▶ **Entries with scene source code**:
+ + +
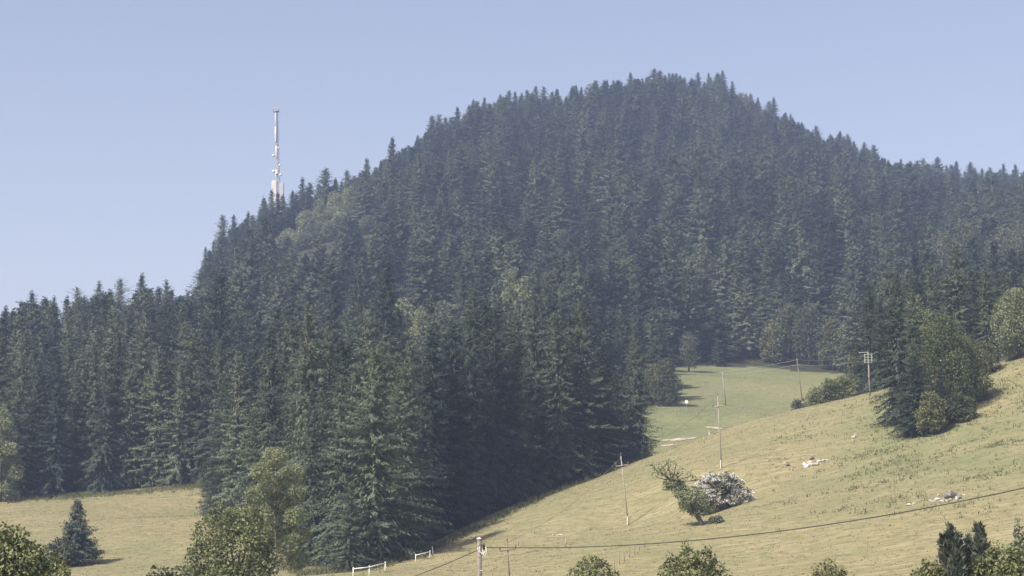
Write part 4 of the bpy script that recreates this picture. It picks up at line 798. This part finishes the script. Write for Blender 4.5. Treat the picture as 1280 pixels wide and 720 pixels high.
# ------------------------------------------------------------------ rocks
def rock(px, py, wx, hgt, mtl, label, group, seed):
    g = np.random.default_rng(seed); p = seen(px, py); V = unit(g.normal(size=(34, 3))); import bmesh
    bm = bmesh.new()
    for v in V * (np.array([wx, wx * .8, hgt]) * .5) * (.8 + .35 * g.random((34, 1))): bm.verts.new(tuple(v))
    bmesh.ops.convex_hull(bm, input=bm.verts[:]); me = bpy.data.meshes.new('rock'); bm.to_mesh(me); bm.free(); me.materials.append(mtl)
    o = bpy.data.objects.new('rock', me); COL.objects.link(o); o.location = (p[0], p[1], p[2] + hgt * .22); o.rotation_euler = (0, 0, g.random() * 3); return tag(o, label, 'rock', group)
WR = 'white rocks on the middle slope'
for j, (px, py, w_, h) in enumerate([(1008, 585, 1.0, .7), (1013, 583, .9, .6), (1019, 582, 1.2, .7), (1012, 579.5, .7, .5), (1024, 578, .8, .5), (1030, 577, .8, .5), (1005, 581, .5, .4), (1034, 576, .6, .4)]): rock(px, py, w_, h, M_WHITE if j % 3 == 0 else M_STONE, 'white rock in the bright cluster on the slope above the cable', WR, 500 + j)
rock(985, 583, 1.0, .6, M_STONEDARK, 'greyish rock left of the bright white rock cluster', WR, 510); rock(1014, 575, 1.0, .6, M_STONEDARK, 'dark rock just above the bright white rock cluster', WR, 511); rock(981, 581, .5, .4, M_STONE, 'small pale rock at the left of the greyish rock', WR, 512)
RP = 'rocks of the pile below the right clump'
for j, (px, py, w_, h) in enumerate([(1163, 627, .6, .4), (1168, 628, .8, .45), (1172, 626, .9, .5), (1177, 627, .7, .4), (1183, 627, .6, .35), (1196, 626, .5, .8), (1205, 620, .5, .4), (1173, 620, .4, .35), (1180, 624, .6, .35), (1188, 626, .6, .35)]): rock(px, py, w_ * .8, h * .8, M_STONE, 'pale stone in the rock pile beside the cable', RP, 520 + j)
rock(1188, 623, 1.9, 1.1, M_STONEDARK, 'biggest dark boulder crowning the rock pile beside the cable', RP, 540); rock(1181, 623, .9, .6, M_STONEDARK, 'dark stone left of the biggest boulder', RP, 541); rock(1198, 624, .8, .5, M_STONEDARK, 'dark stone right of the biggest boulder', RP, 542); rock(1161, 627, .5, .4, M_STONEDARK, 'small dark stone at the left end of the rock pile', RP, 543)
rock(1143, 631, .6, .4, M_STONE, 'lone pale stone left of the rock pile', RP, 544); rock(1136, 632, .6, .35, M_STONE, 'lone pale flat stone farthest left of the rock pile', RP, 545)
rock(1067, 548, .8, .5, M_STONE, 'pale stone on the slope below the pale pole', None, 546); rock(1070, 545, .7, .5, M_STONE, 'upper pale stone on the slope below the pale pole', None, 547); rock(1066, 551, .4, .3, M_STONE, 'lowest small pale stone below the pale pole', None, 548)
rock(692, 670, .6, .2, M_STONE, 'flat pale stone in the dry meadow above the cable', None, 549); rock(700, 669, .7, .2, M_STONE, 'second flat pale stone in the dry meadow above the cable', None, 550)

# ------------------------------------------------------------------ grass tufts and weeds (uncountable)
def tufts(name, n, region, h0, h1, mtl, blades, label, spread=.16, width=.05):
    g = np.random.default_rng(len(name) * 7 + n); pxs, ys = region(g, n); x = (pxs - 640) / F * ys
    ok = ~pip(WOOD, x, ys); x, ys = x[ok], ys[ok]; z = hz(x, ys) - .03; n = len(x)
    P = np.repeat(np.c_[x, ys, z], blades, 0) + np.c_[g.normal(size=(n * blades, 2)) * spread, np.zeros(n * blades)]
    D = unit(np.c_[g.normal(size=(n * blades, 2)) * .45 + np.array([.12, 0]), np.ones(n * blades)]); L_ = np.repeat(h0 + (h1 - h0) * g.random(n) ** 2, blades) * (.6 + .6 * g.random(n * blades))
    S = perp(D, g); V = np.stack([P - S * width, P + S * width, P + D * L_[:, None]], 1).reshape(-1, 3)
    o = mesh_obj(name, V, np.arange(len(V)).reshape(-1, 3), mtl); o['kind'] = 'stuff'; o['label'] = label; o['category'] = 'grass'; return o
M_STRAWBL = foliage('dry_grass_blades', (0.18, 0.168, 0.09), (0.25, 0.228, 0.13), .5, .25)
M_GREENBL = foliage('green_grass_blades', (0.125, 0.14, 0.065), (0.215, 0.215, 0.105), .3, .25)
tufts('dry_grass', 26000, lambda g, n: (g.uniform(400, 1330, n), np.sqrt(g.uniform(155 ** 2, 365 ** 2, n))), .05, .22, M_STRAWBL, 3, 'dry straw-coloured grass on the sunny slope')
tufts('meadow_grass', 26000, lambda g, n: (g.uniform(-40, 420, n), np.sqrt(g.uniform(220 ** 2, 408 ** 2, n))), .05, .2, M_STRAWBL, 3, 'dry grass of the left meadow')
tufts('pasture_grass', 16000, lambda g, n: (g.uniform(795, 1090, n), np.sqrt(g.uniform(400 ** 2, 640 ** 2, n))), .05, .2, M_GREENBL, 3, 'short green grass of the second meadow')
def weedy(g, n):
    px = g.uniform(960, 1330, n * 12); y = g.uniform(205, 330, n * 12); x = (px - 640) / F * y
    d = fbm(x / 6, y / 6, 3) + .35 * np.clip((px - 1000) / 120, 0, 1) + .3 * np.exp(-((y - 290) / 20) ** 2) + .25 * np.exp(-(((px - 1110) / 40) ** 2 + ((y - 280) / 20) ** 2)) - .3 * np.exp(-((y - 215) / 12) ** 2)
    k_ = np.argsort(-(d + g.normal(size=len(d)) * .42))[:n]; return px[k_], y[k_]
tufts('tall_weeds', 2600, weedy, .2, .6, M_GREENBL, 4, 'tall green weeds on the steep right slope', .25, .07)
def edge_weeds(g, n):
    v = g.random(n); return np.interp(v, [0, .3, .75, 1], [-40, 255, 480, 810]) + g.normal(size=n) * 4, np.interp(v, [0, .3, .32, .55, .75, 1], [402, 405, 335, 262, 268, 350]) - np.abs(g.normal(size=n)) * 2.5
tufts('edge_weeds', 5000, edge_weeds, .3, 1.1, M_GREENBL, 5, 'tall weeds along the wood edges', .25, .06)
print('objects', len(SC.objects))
+ + +
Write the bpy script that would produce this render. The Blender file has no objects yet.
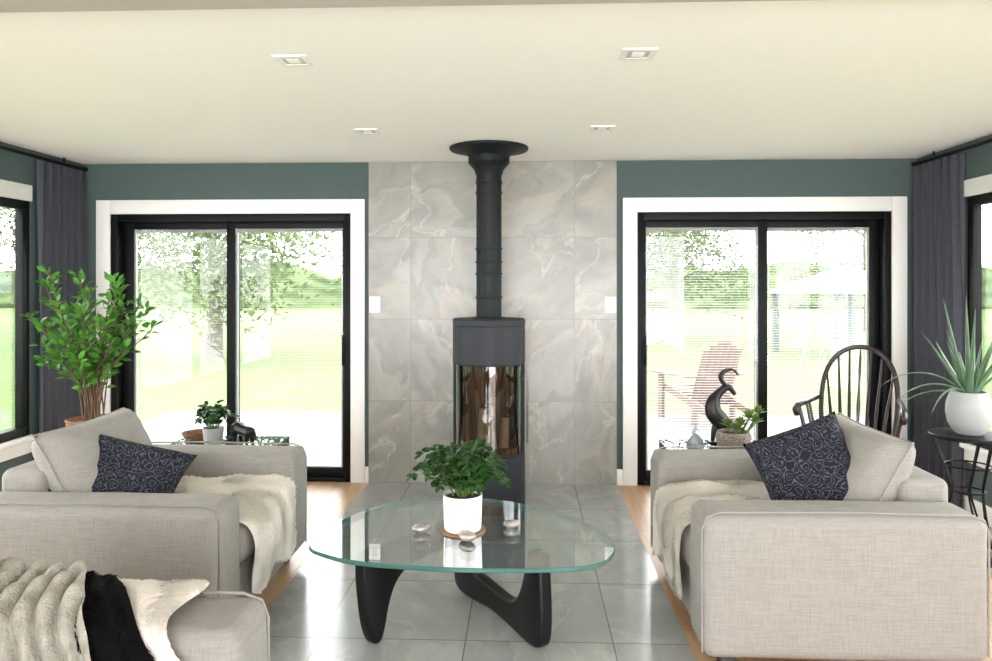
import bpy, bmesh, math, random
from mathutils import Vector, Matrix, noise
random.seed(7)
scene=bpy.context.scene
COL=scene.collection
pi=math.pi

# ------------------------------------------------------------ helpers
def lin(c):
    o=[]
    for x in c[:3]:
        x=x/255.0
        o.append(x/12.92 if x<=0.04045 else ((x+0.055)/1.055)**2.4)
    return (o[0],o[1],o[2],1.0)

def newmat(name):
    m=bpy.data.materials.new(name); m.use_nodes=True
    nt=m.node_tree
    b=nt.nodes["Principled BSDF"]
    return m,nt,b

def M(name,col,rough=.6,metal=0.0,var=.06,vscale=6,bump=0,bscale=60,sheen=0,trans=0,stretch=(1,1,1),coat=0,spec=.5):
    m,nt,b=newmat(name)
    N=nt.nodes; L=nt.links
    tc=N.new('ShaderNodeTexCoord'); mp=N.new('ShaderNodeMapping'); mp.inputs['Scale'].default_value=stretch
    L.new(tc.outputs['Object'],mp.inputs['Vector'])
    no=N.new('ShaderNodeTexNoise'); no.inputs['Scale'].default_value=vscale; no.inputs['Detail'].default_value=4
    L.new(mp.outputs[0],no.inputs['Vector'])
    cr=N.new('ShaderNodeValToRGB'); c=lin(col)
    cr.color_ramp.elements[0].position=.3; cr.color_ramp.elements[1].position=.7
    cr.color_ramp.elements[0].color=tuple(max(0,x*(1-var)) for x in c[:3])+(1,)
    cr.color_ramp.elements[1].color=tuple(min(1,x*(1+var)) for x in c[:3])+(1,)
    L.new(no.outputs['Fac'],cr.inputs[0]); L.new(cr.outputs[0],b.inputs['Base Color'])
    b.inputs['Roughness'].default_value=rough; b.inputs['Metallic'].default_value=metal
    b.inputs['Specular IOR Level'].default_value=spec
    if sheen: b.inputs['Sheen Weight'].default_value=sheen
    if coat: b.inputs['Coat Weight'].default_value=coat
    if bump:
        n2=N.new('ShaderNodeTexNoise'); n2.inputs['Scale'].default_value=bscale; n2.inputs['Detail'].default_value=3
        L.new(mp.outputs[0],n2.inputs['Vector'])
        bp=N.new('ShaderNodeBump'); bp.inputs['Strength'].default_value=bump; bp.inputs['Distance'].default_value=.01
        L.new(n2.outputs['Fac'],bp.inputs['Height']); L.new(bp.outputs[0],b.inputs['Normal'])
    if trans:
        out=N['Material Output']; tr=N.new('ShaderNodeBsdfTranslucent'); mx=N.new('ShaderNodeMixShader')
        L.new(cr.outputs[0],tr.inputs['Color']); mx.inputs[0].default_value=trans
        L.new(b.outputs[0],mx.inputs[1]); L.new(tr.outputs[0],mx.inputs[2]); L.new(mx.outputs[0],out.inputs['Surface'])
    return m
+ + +
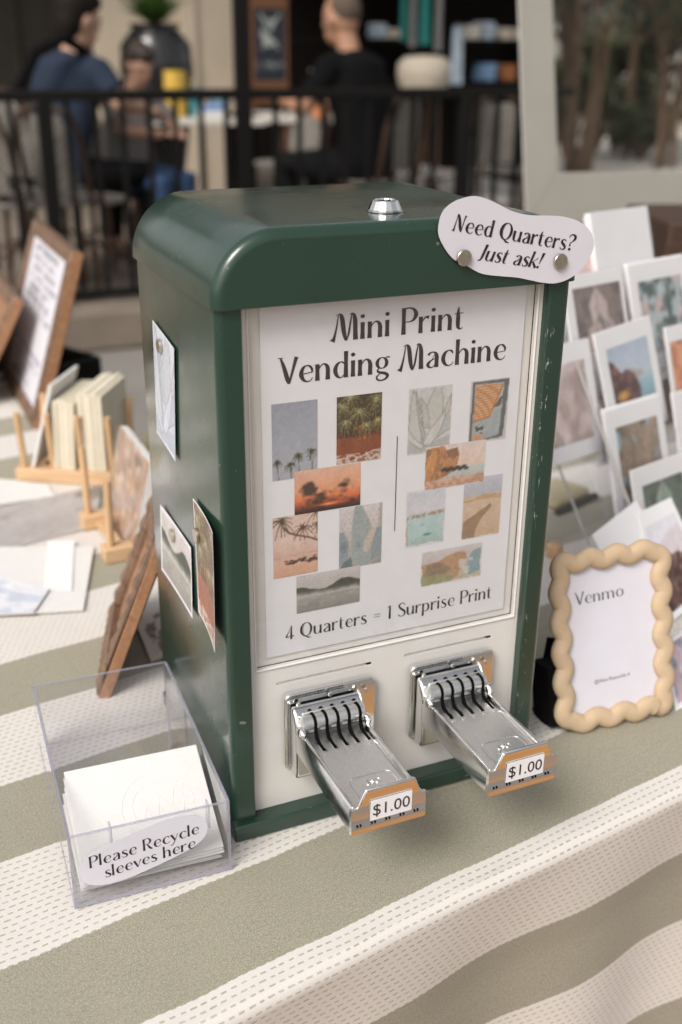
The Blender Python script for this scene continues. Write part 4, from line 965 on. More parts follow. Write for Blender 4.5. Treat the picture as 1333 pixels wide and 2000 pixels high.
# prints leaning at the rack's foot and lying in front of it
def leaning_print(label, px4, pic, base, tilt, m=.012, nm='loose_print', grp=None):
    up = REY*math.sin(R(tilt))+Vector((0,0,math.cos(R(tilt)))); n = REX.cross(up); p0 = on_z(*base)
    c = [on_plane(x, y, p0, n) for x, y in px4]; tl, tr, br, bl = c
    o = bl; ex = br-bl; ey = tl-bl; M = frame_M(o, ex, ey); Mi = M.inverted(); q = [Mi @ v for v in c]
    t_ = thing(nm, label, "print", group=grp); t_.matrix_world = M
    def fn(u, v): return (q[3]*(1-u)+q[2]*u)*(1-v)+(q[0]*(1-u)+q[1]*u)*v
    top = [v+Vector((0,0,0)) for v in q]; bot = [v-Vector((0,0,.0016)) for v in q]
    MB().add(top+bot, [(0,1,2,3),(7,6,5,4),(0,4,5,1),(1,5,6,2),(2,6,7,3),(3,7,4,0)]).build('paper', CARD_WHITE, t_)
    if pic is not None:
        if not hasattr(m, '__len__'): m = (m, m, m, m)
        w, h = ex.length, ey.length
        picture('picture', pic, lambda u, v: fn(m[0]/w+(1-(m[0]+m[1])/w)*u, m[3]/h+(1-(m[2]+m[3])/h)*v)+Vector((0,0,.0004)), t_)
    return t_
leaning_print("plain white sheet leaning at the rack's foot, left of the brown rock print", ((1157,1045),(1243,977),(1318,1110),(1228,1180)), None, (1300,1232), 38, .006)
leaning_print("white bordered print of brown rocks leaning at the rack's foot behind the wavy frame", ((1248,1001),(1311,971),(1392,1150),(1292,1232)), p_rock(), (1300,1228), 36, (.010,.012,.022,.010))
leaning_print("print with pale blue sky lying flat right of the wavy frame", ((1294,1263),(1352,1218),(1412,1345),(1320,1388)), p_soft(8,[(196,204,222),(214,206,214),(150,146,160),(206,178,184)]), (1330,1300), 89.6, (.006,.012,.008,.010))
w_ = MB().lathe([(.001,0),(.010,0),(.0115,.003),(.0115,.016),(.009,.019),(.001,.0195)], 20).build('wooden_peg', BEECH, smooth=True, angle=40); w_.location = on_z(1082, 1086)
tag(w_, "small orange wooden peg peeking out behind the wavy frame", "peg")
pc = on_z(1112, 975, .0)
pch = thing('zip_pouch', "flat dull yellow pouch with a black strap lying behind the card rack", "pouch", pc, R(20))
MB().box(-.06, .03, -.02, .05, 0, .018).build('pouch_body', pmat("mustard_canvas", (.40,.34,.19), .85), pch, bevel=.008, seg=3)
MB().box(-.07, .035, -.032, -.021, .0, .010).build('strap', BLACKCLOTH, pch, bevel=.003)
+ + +
▶ **TASK DESCRIPTION**: Everything from the line with "Write the bpy" down to the line with "return m,nt,b" in the data above should be copied exactly, with both end lines kept and the pictures left out.

▶ **EXERCISE OUTPUT**:
Write the bpy script that would produce this render. The Blender file has no objects yet.
import bpy, bmesh, math, random
from mathutils import Vector, Matrix, noise
random.seed(7)
scene=bpy.context.scene
COL=scene.collection
pi=math.pi

# ------------------------------------------------------------ helpers
def lin(c):
    o=[]
    for x in c[:3]:
        x=x/255.0
        o.append(x/12.92 if x<=0.04045 else ((x+0.055)/1.055)**2.4)
    return (o[0],o[1],o[2],1.0)

def newmat(name):
    m=bpy.data.materials.new(name); m.use_nodes=True
    nt=m.node_tree
    b=nt.nodes["Principled BSDF"]
    return m,nt,b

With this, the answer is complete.